#### Stated problem:
Leave out the pictures and retype only the lines from the opening line to the line that holds "COL = S.collection", both ends included.

— START Dataset extract —

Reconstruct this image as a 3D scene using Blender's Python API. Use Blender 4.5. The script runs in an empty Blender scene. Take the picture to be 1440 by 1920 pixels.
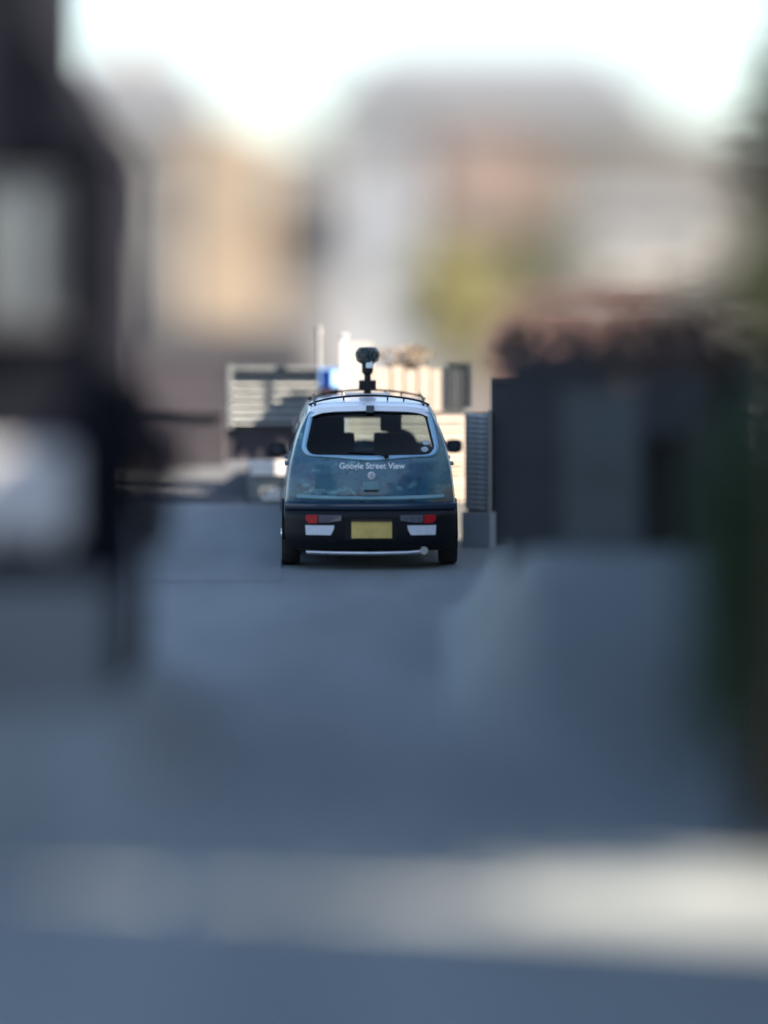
import bpy, bmesh, math, random
from mathutils import Vector, Matrix
R = math.radians
rnd = random.Random(7)
S = bpy.context.scene
COL = S.collection

# ------------------------------------------------------------------ camera, sky, sun, exposure
F = 8800.0            # focal length in pixels of a 1440 px wide frame
EYE = 1.523
cam = bpy.data.cameras.new('camera'); camo = bpy.data.objects.new('camera', cam); COL.objects.link(camo)
cam.sensor_fit = 'HORIZONTAL'; cam.sensor_width = 36; cam.lens = F / 1440 * 36
cam.clip_start = 0.5; cam.clip_end = 3000
camo.location = (0, 0, EYE)
camo.rotation_euler = (R(90) - math.atan(225 / F), 0, 0)
cam.dof.use_dof = True
cam.dof.focus_distance = 40.5
APERTURE = 1.14       # metres across
cam.dof.aperture_fstop = (cam.lens / 1000) / APERTURE
cam.dof.aperture_blades = 0
S.camera = camo

SUN_EL, SUN_AZ = 38.0, 109.0      # azimuth clockwise from +Y
w = bpy.data.worlds.new("World"); S.world = w; w.use_nodes = True
nt = w.node_tree
sky = nt.nodes.new('ShaderNodeTexSky'); sky.sky_type = 'NISHITA'; sky.sun_disc = False
sky.sun_elevation = R(SUN_EL); sky.sun_rotation = R(SUN_AZ)
sky.air_density = 1.0; sky.dust_density = 0.8; sky.ozone_density = 1.0
bg = nt.nodes['Background']; bg.inputs['Strength'].default_value = 0.06
hs = nt.nodes.new('ShaderNodeHueSaturation'); hs.inputs['Saturation'].default_value = .95   # thin high cloud greys the blue
nt.links.new(sky.outputs[0], hs.inputs['Color']); nt.links.new(hs.outputs[0], bg.inputs[0])
sun = bpy.data.lights.new('sun', 'SUN'); suno = bpy.data.objects.new('sun', sun); COL.objects.link(suno)
sun.energy = 5.0; sun.angle = R(0.53); sun.color = (1, .85, .68)
sd = Vector((math.sin(R(SUN_AZ)) * math.cos(R(SUN_EL)), math.cos(R(SUN_AZ)) * math.cos(R(SUN_EL)), math.sin(R(SUN_EL))))
suno.rotation_euler = sd.to_track_quat('Z', 'Y').to_euler()
suno.location = sd * 60
S.view_settings.view_transform = 'Standard'; S.view_settings.look = 'None'
S.view_settings.exposure = 2.5; S.view_settings.gamma = 1; S.view_settings.use_curve_mapping = False
S.render.engine = 'CYCLES'
S.cycles.use_denoising = True
S.cycles.max_bounces = 8; S.cycles.transparent_max_bounces = 12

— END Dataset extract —

#### Result below:
Reconstruct this image as a 3D scene using Blender's Python API. Use Blender 4.5. The script runs in an empty Blender scene. Take the picture to be 1440 by 1920 pixels.
import bpy, bmesh, math, random
from mathutils import Vector, Matrix
R = math.radians
rnd = random.Random(7)
S = bpy.context.scene
COL = S.collection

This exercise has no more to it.